▸ **Given material**

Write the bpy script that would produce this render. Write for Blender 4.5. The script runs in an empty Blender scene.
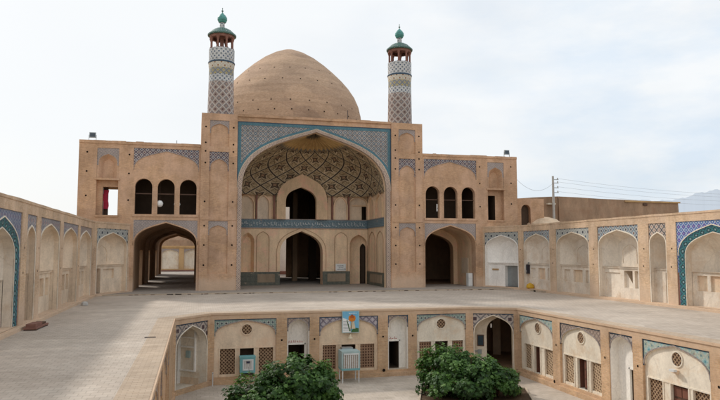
import bpy, math, random
from mathutils import Vector, Matrix
random.seed(7)
S = bpy.context.scene
COL = S.collection
R = math.radians

# ------------------------------------------------------------------ node helpers
class NT:
    def __init__(s, name, rough=0.85, spec=0.25):
        s.m = bpy.data.materials.new(name); s.m.use_nodes = True
        s.t = s.m.node_tree; s.t.nodes.clear()
        s.out = s.t.nodes.new('ShaderNodeOutputMaterial')
        s.b = s.t.nodes.new('ShaderNodeBsdfPrincipled')
        s.b.inputs['Roughness'].default_value = rough
        s.b.inputs['Specular IOR Level'].default_value = spec
        s.t.links.new(s.b.outputs[0], s.out.inputs[0])
    def set(s, sock, v):
        if hasattr(v, 'is_output'): s.t.links.new(v, sock)
        elif isinstance(v, (tuple, list)) and len(v) == 3 and sock.type == 'RGBA': sock.default_value = (*v, 1)
        else: sock.default_value = v
    def math(s, op, a, b=0.0, c=None):
        n = s.t.nodes.new('ShaderNodeMath'); n.operation = op
        s.set(n.inputs[0], a); s.set(n.inputs[1], b)
        if c is not None: s.set(n.inputs[2], c)
        return n.outputs[0]
    def mix(s, f, a, b, mode='MIX'):
        n = s.t.nodes.new('ShaderNodeMix'); n.data_type = 'RGBA'; n.blend_type = mode
        s.set(n.inputs[0], f); s.set(n.inputs[6], a); s.set(n.inputs[7], b)
        return n.outputs[2]
    def coord(s, kind='UV'):
        n = s.t.nodes.new('ShaderNodeTexCoord'); return n.outputs[kind]
    def mapping(s, v, scale=(1,1,1), rot=(0,0,0), loc=(0,0,0)):
        n = s.t.nodes.new('ShaderNodeMapping'); s.set(n.inputs[0], v)
        n.inputs['Scale'].default_value = scale; n.inputs['Rotation'].default_value = rot; n.inputs['Location'].default_value = loc
        return n.outputs[0]
    def noise(s, v, scale, detail=3, rough=0.55):
        n = s.t.nodes.new('ShaderNodeTexNoise'); s.set(n.inputs['Vector'], v)
        n.inputs['Scale'].default_value = scale; n.inputs['Detail'].default_value = detail; n.inputs['Roughness'].default_value = rough
        return n.outputs[0]
    def ramp(s, f, stops):
        n = s.t.nodes.new('ShaderNodeValToRGB'); s.set(n.inputs[0], f)
        e = n.color_ramp.elements
        while len(e) < len(stops): e.new(0.5)
        for i, (p, c) in enumerate(stops):
            e[i].position = p; e[i].color = (*c, 1) if len(c) == 3 else c
        return n.outputs[0]
    def sep(s, v):
        n = s.t.nodes.new('ShaderNodeSeparateXYZ'); s.set(n.inputs[0], v); return n.outputs
    def bump(s, h, strength=0.3, dist=0.02):
        n = s.t.nodes.new('ShaderNodeBump'); n.inputs['Strength'].default_value = strength; n.inputs['Distance'].default_value = dist
        s.set(n.inputs['Height'], h); s.t.links.new(n.outputs[0], s.b.inputs['Normal'])
    def color(s, c): s.set(s.b.inputs['Base Color'], c)

def grey(v): return (v, v, v)
def weather(n, base, amt=0.25, streak=0.18, st=(1.0, 1.0, 0.32), ss=1.1):
    """large soft blotches, fine grain and rain streaks in world space"""
    o = n.coord('Object')
    a = n.noise(o, 0.35, 5, 0.6)
    base = n.mix(1.0, base, n.ramp(a, [(0.3, grey(1 - amt * .8)), (0.7, grey(1 + amt * 0.5))]), 'MULTIPLY')
    b = n.noise(n.mapping(o, st), ss, 5, 0.7)
    base = n.mix(1.0, base, n.ramp(b, [(0.36, grey(1 - streak)), (0.60, grey(1.03))]), 'MULTIPLY')
    c = n.noise(o, 9, 3, 0.7)
    base = n.mix(1.0, base, n.ramp(c, [(0.3, grey(0.9)), (0.7, grey(1.06))]), 'MULTIPLY')
    return base
def brick_mat(name, c1, c2, mortar, bw=0.24, rh=0.075, coord='UV', amt=0.22, ms=0.011, tint=None, rough=0.9, rings=False):
    n = NT(name, rough, 0.15)
    v = n.coord(coord)
    t = n.t.nodes.new('ShaderNodeTexBrick'); n.set(t.inputs['Vector'], v)
    t.inputs['Scale'].default_value = 1; t.inputs['Brick Width'].default_value = bw; t.inputs['Row Height'].default_value = rh
    t.inputs['Mortar Size'].default_value = ms; t.inputs['Mortar Smooth'].default_value = 0.3; t.inputs['Bias'].default_value = -0.1
    n.set(t.inputs['Color1'], c1); n.set(t.inputs['Color2'], c2); n.set(t.inputs['Mortar'], mortar)
    col = t.outputs['Color']
    vo = n.t.nodes.new('ShaderNodeTexVoronoi'); n.set(vo.inputs['Vector'], n.mapping(n.coord('Object'), (0.7, 0.7, 1.1))); vo.inputs['Scale'].default_value = 0.55
    g = n.t.nodes.new('ShaderNodeSeparateColor'); n.set(g.inputs[0], vo.outputs['Color'])
    col = n.mix(1.0, col, n.ramp(g.outputs[0], [(0.0, (0.90, 0.89, 0.90)), (1.0, (1.06, 1.05, 1.03))]), 'MULTIPLY')
    bn = n.noise(n.mapping(v, (2.0, 13.3, 1)), 2.0, 2, 0.9)
    col = n.mix(1.0, col, n.ramp(bn, [(0.3, grey(0.80)), (0.7, grey(1.14))]), 'MULTIPLY')
    if tint:
        col = n.mix(n.ramp(n.noise(n.coord('Object'), 0.8, 4), [(0.45, grey(0)), (0.62, grey(0.6))]), col, tint)
    if rings: col = weather(n, col, amt, 0.14, (0.25, 0.25, 2.6), 1.0)
    else: col = weather(n, col, amt)
    _, _, wz = n.sep(n.coord('Object'))
    damp = n.math('SUBTRACT', n.math('ADD', n.noise(n.coord('Object'), 1.1, 5, 0.7), 0.75), n.math('ABSOLUTE', n.math('SUBTRACT', wz, 0.3)))
    col = n.mix(n.ramp(damp, [(0.35, grey(0)), (0.85, grey(0.55))]), col, (0.66, 0.50, 0.37))
    n.color(col)
    n.bump(t.outputs['Fac'], -0.35, 0.01)
    return n.m
def plaster_mat(name, c, amt=0.15, streak=0.2, grime=None, bump=0.25):
    n = NT(name, 0.9, 0.15)
    base = weather(n, c, amt, streak)
    if grime:
        z = n.noise(n.coord('Object'), 0.9, 5, 0.7)
        base = n.mix(n.ramp(z, [(0.5, grey(0)), (0.68, grey(0.75))]), base, grime)
    oi = n.t.nodes.new('ShaderNodeObjectInfo')
    base = n.mix(1.0, base, n.ramp(oi.outputs['Random'], [(0.0, (0.89, 0.86, 0.83)), (0.5, (1.0, 0.99, 0.97)), (1.0, (1.05, 1.05, 1.06))]), 'MULTIPLY')
    cr = n.t.nodes.new('ShaderNodeTexVoronoi'); cr.feature = 'DISTANCE_TO_EDGE'; n.set(cr.inputs['Vector'], n.mix(0.25, n.coord('Object'), n.t.nodes.new('ShaderNodeTexNoise').outputs[1])); cr.inputs['Scale'].default_value = 0.7
    base = n.mix(n.ramp(cr.outputs['Distance'], [(0.0, grey(0.20)), (0.010, grey(0.0))]), base, (0.28, 0.21, 0.15))
    n.color(base)
    n.bump(n.math('ADD', n.noise(n.coord('Object'), 14, 4), n.math('MULTIPLY', n.noise(n.coord('Object'), 2.5, 3), 2.0)), bump, 0.025)
    return n.m
def tile_mat(name, bg, line, dot, cell=0.4, lw=0.1, ds=0.22, rot=45, bg2=None, dot2=None, coord='UV', dirt=0.2, rough=0.45):
    """glazed mosaic: rotated square lattice with a lozenge in each cell"""
    n = NT(name, rough, 0.4)
    uv = n.coord(coord)
    v = n.mapping(uv, (1 / cell, 1 / cell, 1), (0, 0, R(rot)))
    x, y, _ = n.sep(v)
    fx = n.math('ABSOLUTE', n.math('SUBTRACT', n.math('FRACT', x), 0.5))
    fy = n.math('ABSOLUTE', n.math('SUBTRACT', n.math('FRACT', y), 0.5))
    mx = n.math('MAXIMUM', fx, fy)
    line_f = n.math('GREATER_THAN', mx, 0.5 - lw)
    sm = n.math('MAXIMUM', fx, fy) if ds < 0 else n.math('ADD', fx, fy)
    dot_f = n.math('LESS_THAN', sm, abs(ds))
    c = bg
    if bg2:
        par = n.math('MODULO', n.math('ADD', n.math('FLOOR', x), n.math('FLOOR', y)), 2.0)
        par = n.math('GREATER_THAN', n.math('ABSOLUTE', par), 0.5)
        c = n.mix(par, bg, bg2)
        if dot2: dot = n.mix(par, dot, dot2)
    c = n.mix(dot_f, c, dot)
    c = n.mix(line_f, c, line)
    fine = n.noise(uv, 11, 2, 0.8)
    c = n.mix(1.0, c, n.ramp(fine, [(0.3, grey(0.72)), (0.72, grey(1.15))]), 'MULTIPLY')
    miss = n.noise(n.coord('Object'), 2.3, 5, 0.75)
    c = n.mix(n.ramp(miss, [(0.635, grey(0)), (0.66, grey(0.8))]), c, (0.42, 0.32, 0.24))
    n.color(weather(n, c, dirt, 0.12))
    n.bump(line_f, 0.2, 0.005)
    return n.m
def lattice_mat(name, wood, hole=(0.03, 0.022, 0.018), cell=0.085, rot=45, lw=0.17):
    n = NT(name, 0.85, 0.1)
    v = n.mapping(n.coord('UV'), (1 / cell, 1 / cell, 1), (0, 0, R(rot)))
    x, y, _ = n.sep(v)
    fx = n.math('ABSOLUTE', n.math('SUBTRACT', n.math('FRACT', x), 0.5))
    fy = n.math('ABSOLUTE', n.math('SUBTRACT', n.math('FRACT', y), 0.5))
    f = n.math('GREATER_THAN', n.math('MAXIMUM', fx, fy), 0.5 - lw)
    n.color(weather(n, n.mix(f, hole, wood), 0.2)); n.bump(f, 0.6, 0.03)
    return n.m
def plain(name, c, rough=0.6, spec=0.3, noise=0.12, metal=0.0):
    n = NT(name, rough, spec); n.b.inputs['Metallic'].default_value = metal
    f = n.noise(n.coord('Object'), 3.0, 4)
    n.color(n.mix(1.0, c, n.ramp(f, [(0.3, grey(1 - noise)), (0.7, grey(1 + noise * 0.5))]), 'MULTIPLY'))
    return n.m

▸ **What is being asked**
Your task is to restate word for word the lines from the top of the data to the line containing "R = math.radians", both ends included, with every picture left out.

▸ **The response**
Write the bpy script that would produce this render. Write for Blender 4.5. The script runs in an empty Blender scene.
import bpy, math, random
from mathutils import Vector, Matrix
random.seed(7)
S = bpy.context.scene
COL = S.collection
R = math.radians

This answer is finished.